MILANO - "In realtà nessuno se la sentiva e forse per questo decidemmo di andarci tutti insieme". Così ha raccontato ieri sera in Tv Marco Costa a Enzo Biagi e a milioni di italiani. E poi ha ricostruito pezzo a pezzo il mosaico del delitto Ramelli, senza attenuare le sue colpe, anzi, seguendo la traccia che il rimorso gli ha lasciato dentro in tutti questi anni di ricordi e di incubi. Tutto concentrato in quell'attimo tremendo, che 'sembrò un'eternità', quando la squadra punitiva in attesa sotto la casa del ragazzo fascista, lo vidi arrivare in motorino. "Lui ci vide e lo vidi lui - racconta Costa - e fu l'attimo più tremendo quello che rivivo ancora adesso".

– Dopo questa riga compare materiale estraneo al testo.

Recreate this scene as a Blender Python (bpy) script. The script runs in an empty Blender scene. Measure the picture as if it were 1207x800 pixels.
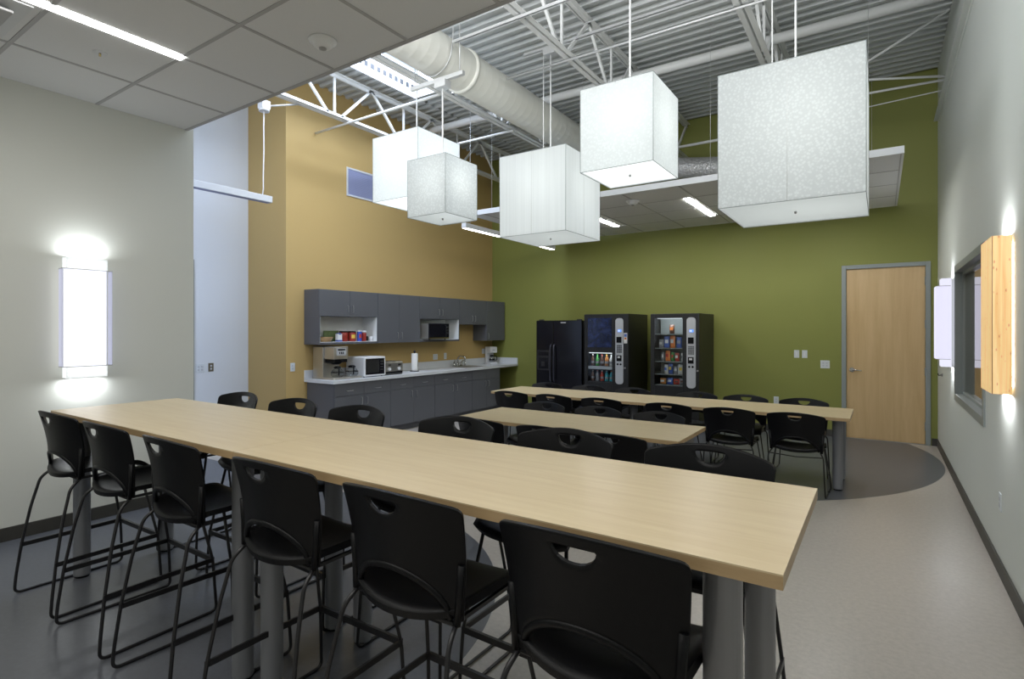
import bpy, math, random
from mathutils import Vector, Matrix
random.seed(7)
PI = math.pi
S = bpy.context.scene
COL = S.collection

# ------------------------------------------------------------------ camera
cam_d = bpy.data.cameras.new('camera')
cam_d.sensor_width = 36.0
cam_d.lens = 36.0 * 648.7 / 1207.0
cam_d.shift_y = -12.0 / 1207.0
cam_d.clip_start = 0.05
cam = bpy.data.objects.new('camera', cam_d)
COL.objects.link(cam)
cam.location = (0, 0, 1.55)
cam.rotation_euler = (math.radians(90), 0, math.radians(33.814))
S.camera = cam

# ------------------------------------------------------------------ view
S.view_settings.view_transform = 'Standard'
S.view_settings.look = 'None'
S.view_settings.gamma = 1.0
S.view_settings.use_curve_mapping = False
S.view_settings.exposure = 0.0
S.cycles.use_denoising = True
S.cycles.max_bounces = 7
S.cycles.diffuse_bounces = 4
S.cycles.glossy_bounces = 3
S.cycles.transmission_bounces = 5
S.cycles.sample_clamp_indirect = 3.0
S.cycles.caustics_reflective = False
S.cycles.caustics_refractive = False

# ------------------------------------------------------------------ world
W = bpy.data.worlds.new('world')
S.world = W
W.use_nodes = True
wb = W.node_tree.nodes['Background']
wb.inputs[0].default_value = (0.62, 0.76, 1.0, 1)
wb.inputs[1].default_value = 1.6

# ------------------------------------------------------------------ lights
def area(name, loc, size, power, col=(1, 1, 1), rot=(0, 0, 0), spread=PI):
    d = bpy.data.lights.new(name, 'AREA')
    d.shape = 'RECTANGLE'; d.size = size[0]; d.size_y = size[1]
    d.energy = power; d.color = col; d.spread = spread
    o = bpy.data.objects.new(name, d); COL.objects.link(o)
    o.location = loc; o.rotation_euler = rot
    return o
# unseen strip fill lights added at the low ceiling behind and beside the camera
area('ceiling_fill_light', (-3.0, -0.6, 3.37), (0.25, 2.4), 36, (1, .97, .92))
area('ceiling_fill_light', (-1.2, 0.2, 3.37), (0.25, 2.4), 34, (1, .97, .92))
area('ceiling_fill_light', (-0.05, 1.2, 3.37), (0.25, 2.2), 22, (1, .98, .95))
# added fill light hidden above the low ceiling, brightening the high bay
area('high_bay_fill_light', (-2.6, 1.9, 4.15), (6.2, 1.1), 190, (.97, .98, 1.0), (math.radians(90), 0, 0))
# skylight
area('skylight_light', (-5.17, 4.76, 5.42), (1.0, 2.3), 190, (.70, .80, 1.0))
# blue fill light added out of sight behind the left wall for the passage
area('passage_fill_light', (-5.47, 1.3, 2.5), (3.2, 2.2), 80, (.55, .68, 1.0), (0, math.radians(90), 0))

area('next_room_fill_light', (1.6, 6.5, 2.9), (.8, 2.0), 22, (1, .9, .75))  # unseen warm light added beyond the interior window to tint its dark pane

# ------------------------------------------------------------------ materials
MAT = {}
def nodes(name):
    m = bpy.data.materials.new(name); m.use_nodes = True
    nt = m.node_tree; b = nt.nodes['Principled BSDF']
    MAT[name] = m
    return m, nt, b
def plain(name, col, rough=.5, metal=0, spec=.5, noise=0, nscale=8, bump=0, bscale=200, coat=0):
    m, nt, b = nodes(name)
    b.inputs['Base Color'].default_value = (*col, 1)
    b.inputs['Roughness'].default_value = rough
    b.inputs['Metallic'].default_value = metal
    b.inputs['Specular IOR Level'].default_value = spec
    if coat: b.inputs['Coat Weight'].default_value = coat
    tc = nt.nodes.new('ShaderNodeTexCoord')
    if noise:
        n = nt.nodes.new('ShaderNodeTexNoise'); n.inputs['Scale'].default_value = nscale; n.inputs['Detail'].default_value = 4
        nt.links.new(tc.outputs['Object'], n.inputs['Vector'])
        r = nt.nodes.new('ShaderNodeMapRange'); r.inputs[3].default_value = 1 - noise; r.inputs[4].default_value = 1 + noise
        nt.links.new(n.outputs['Fac'], r.inputs[0])
        mx = nt.nodes.new('ShaderNodeVectorMath'); mx.operation = 'SCALE'
        mx.inputs[0].default_value = col
        nt.links.new(r.outputs[0], mx.inputs['Scale'])
        nt.links.new(mx.outputs[0], b.inputs['Base Color'])
    if bump:
        n2 = nt.nodes.new('ShaderNodeTexNoise'); n2.inputs['Scale'].default_value = bscale
        nt.links.new(tc.outputs['Object'], n2.inputs['Vector'])
        bp = nt.nodes.new('ShaderNodeBump'); bp.inputs['Strength'].default_value = bump; bp.inputs['Distance'].default_value = .002 if bscale > 50 else .02
        nt.links.new(n2.outputs['Fac'], bp.inputs['Height'])
        nt.links.new(bp.outputs[0], b.inputs['Normal'])
    return m
def emit(name, col, strength):
    m = bpy.data.materials.new(name); m.use_nodes = True
    nt = m.node_tree; nt.nodes.clear()
    e = nt.nodes.new('ShaderNodeEmission'); e.inputs[0].default_value = (*col, 1); e.inputs[1].default_value = strength
    o = nt.nodes.new('ShaderNodeOutputMaterial'); nt.links.new(e.outputs[0], o.inputs[0])
    MAT[name] = m
    return m

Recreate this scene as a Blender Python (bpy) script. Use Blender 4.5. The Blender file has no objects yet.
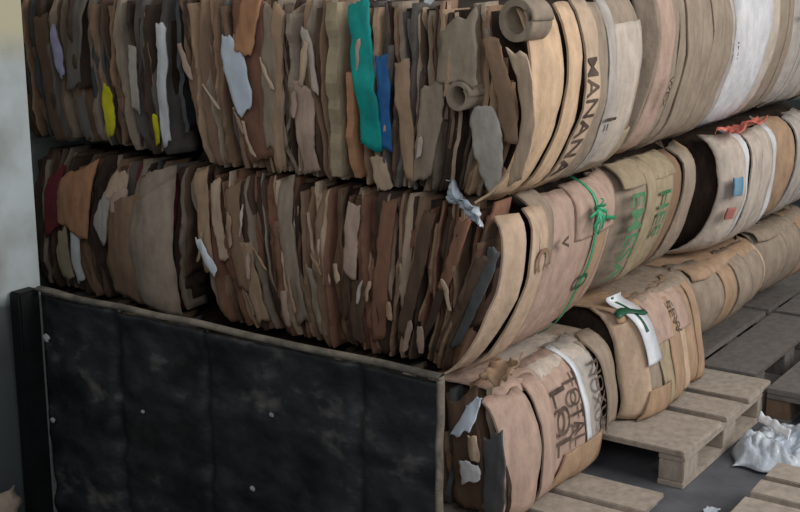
import bpy, bmesh, math, random
from mathutils import Vector, Matrix, noise
from math import sin, cos, pi, radians, exp, atan
C = bpy.context.scene.collection
rnd = random.Random(11)

def lin(c):
    c /= 255.0
    return c / 12.92 if c <= .04045 else ((c + .055) / 1.055) ** 2.4
def col(r, g, b): return (lin(r), lin(g), lin(b), 1)
def N(x, y=0., z=0.): return noise.noise(Vector((x + 13.7, y - 4.1, z + 7.3)))
def lerp(a, b, t): return a + (b - a) * t
def prof(v, t):                      # (bottom, middle, top) smooth profile
    a, m, c = v
    return a * (1 - t) * (1 - 2 * t) + m * 4 * t * (1 - t) + c * t * (2 * t - 1)

# ------------------------------------------------------------------ materials
MATS = {}
def mat(name, c1, c2=None, rough=.85, scale=(9, 9, 9), detail=4, spec=.25, bump=.15, bscale=60, metal=0., trans=0., alpha=1., lo=.35, hi=.65, c3=None, stretch=(1, 1, 1)):
    m = bpy.data.materials.new(name); m.use_nodes = True
    nt = m.node_tree; L = nt.links
    b = nt.nodes['Principled BSDF']
    b.inputs['Roughness'].default_value = rough
    b.inputs['Specular IOR Level'].default_value = spec
    b.inputs['Metallic'].default_value = metal
    b.inputs['Transmission Weight'].default_value = trans
    b.inputs['Alpha'].default_value = alpha
    tc = nt.nodes.new('ShaderNodeTexCoord'); mp = nt.nodes.new('ShaderNodeMapping')
    oi = nt.nodes.new('ShaderNodeObjectInfo')
    ad = nt.nodes.new('ShaderNodeVectorMath'); ad.operation = 'ADD'
    sc = nt.nodes.new('ShaderNodeVectorMath'); sc.operation = 'SCALE'; sc.inputs[0].default_value = (17, 29, 11)
    L.new(oi.outputs['Random'], sc.inputs['Scale'])
    L.new(tc.outputs['Object'], ad.inputs[0]); L.new(sc.outputs[0], ad.inputs[1])
    L.new(ad.outputs[0], mp.inputs['Vector']); mp.inputs['Scale'].default_value = scale
    n = nt.nodes.new('ShaderNodeTexNoise'); n.inputs['Scale'].default_value = 1; n.inputs['Detail'].default_value = detail
    n.inputs['Roughness'].default_value = .62
    L.new(mp.outputs[0], n.inputs['Vector'])
    r = nt.nodes.new('ShaderNodeValToRGB')
    r.color_ramp.elements[0].position = lo; r.color_ramp.elements[1].position = hi
    r.color_ramp.elements[0].color = c1; r.color_ramp.elements[1].color = c2 or c1
    if c3:
        e = r.color_ramp.elements.new(min(hi + .12, .95)); e.color = c3
    L.new(n.outputs['Fac'], r.inputs[0]); L.new(r.outputs[0], b.inputs['Base Color'])
    if bump:
        n2 = nt.nodes.new('ShaderNodeTexNoise'); n2.inputs['Scale'].default_value = bscale; n2.inputs['Detail'].default_value = 3
        L.new(tc.outputs['Object'], n2.inputs['Vector'])
        bp = nt.nodes.new('ShaderNodeBump'); bp.inputs['Strength'].default_value = bump; bp.inputs['Distance'].default_value = .01
        L.new(n2.outputs['Fac'], bp.inputs['Height']); L.new(bp.outputs[0], b.inputs['Normal'])
    MATS[name] = m
    return m
def card(name, r, g, b, k=.84):
    return mat(name, col(r * k, g * k, b * k), col(r, g, b), scale=(30, 26, 9), lo=.3, hi=.66, bump=.3, bscale=38)

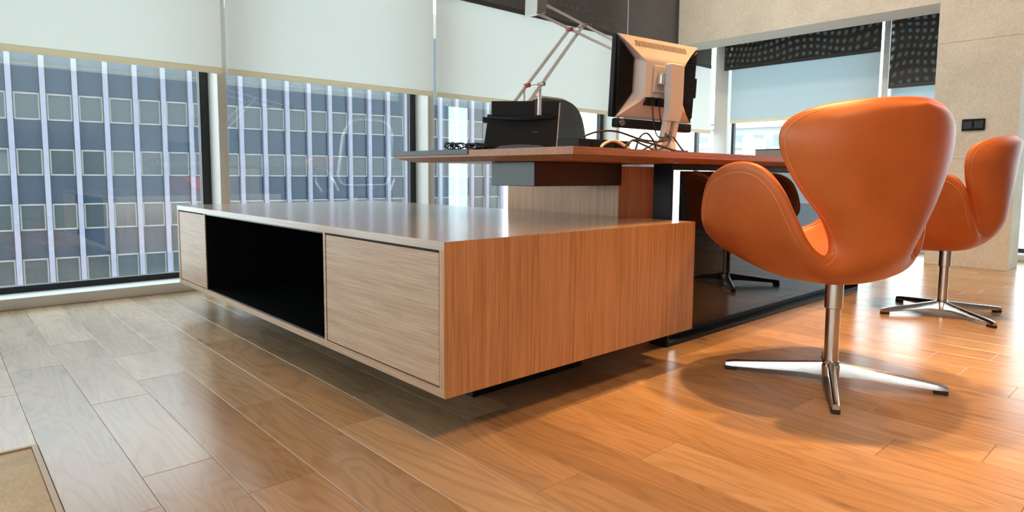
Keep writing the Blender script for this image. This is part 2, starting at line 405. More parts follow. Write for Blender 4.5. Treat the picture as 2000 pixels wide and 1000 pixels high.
# window wall (far left side): mullions, sill, gaskets, panes, blinds
MX = [-1.53, -0.18, 1.190, 2.542, 4.56, 6.12]       # mullion centres
MXW = 0.048
GY = YW + 0.17
for i, x in enumerate(MX[:-1]):
    t = setting('trim_%d' % (i + 1), (x, YW, 0), mb=MB().box(-MXW / 2, MXW / 2, 0, 0.19, 0, ZC, 0.003), mat=ALU)
sill = setting('baseboard_back', (0, YW, 0), mb=MB().box(XL, XR + 0.1, -0.012, 0.19, 0, 0.05, 0.003), mat=ALU)
for i in range(5):
    a, b = MX[i] + MXW / 2 + 0.001, MX[i + 1] - MXW / 2 - 0.001
    if i == 4: b = XR + 0.14
    wdw = setting('window_%d' % (i + 1), ((a + b) / 2, GY, 0.05))
    fr = MB().box(b - 0.045, b, GY - 0.02, GY + 0.02, 0.051, ZC).box(a, a + 0.03, GY - 0.02, GY + 0.02, 0.051, ZC).box(a + 0.03, b - 0.045, GY - 0.02, GY + 0.02, 0.051, 0.08)
    obj('frame', fr, GASKET, wdw)
    obj('pane', MB().box(a + 0.03, b - 0.045, GY - 0.004, GY + 0.004, 0.08, ZC), GLASS, wdw)

def blind(axis, plane, a, b, zlow, fabric, hem, label, group, ztop=ZC - 0.02, hemr=0.013, t=0.0016):
    """roller blind hanging in the plane axis = plane, between a and b on the other axis"""
    c = ((a + b) / 2, plane, ztop) if axis == 'y' else (plane, (a + b) / 2, ztop)
    r = thing('roller_blind', label, 'blind', c, 0, group)
    def bx(u0, u1, d, z0, z1, bev=0):
        if axis == 'y': return MB().box(u0, u1, plane - d, plane + d, z0, z1, bev)
        return MB().box(plane - d, plane + d, u0, u1, z0, z1, bev)
    obj('fabric', bx(a, b, t / 2, zlow + 0.03, ztop), fabric, r)
    obj('hem_bar', bx(a, b, hemr * 0.5, zlow, zlow + 0.032, 0.004), hem, r)
    ends = ((a, plane, ztop), (b, plane, ztop)) if axis == 'y' else ((plane, a, ztop), (plane, b, ztop))
    obj('roller', MB().tube(ends, 0.019, 14), hem, r)
    return r
BY = YW - 0.045
WLAB = ['first pale translucent roller blind, left edge of the window wall', 'pale translucent roller blind over the pane nearest the left frame edge',
        'pale roller blind over the second big window, left of the desk lamp', 'wide pale roller blind behind the desk lamp and monitor', 'narrow pale roller blind beside the corner post, behind the monitor edge']
for i in range(1, 5):
    a, b = MX[i] + 0.012, MX[i + 1] - 0.012
    zl = 1.135
    if i == 4: b = 6.03; zl = 1.055
    blind('y', BY, a - 0.0, b, zl, BLIND, HEM, WLAB[i], 'pale roller blinds on the window wall')
blind('y', YW - 0.085, MX[3] + 0.0, MX[4] - 0.01, 1.79, SCREEN, SCREEN_HEM, 'dark grey perforated screen blind above the wide pale blind, behind the lamp head', 'dark screen blinds')
blind('y', YW - 0.085, MX[4] + 0.004, 5.93, 1.70, SCREEN, SCREEN_HEM, 'dark grey perforated screen blind above the monitor, next to the stone beam', 'dark screen blinds')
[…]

    Marco Costa lo ammette: vide un ragazzo molto simile a lui, come era allora, un ragazzo - dice - "col suoi desideri". "Il prImo a colpire fui io, essendo il caposquadra", continua e mentre parla guarda dentro la telecamera.
Marco Costa, interrogato da Biagi durante la puntata di ieri del Caso, dice di non aver chiesto perdono alla madre di Ramelli, perché pensa che per lui e i suoi compagni non è il momento di chiedere, ma il momento di dare. E tutto quello che posso dare è la verità. Impegno tremendo anche in situazioni meno drammatiche. 
    Giovanni Di Domenico, pure intervistato da Biagi, anche se si è rifiutato di entrare nel merito del processo, ha aggiunto: "Una morte non si giustifica mai, ma comunque il clima di quegli anni anche se non giustifica, può far capire. Credevamo che bastasse poco per cambiare il mondo".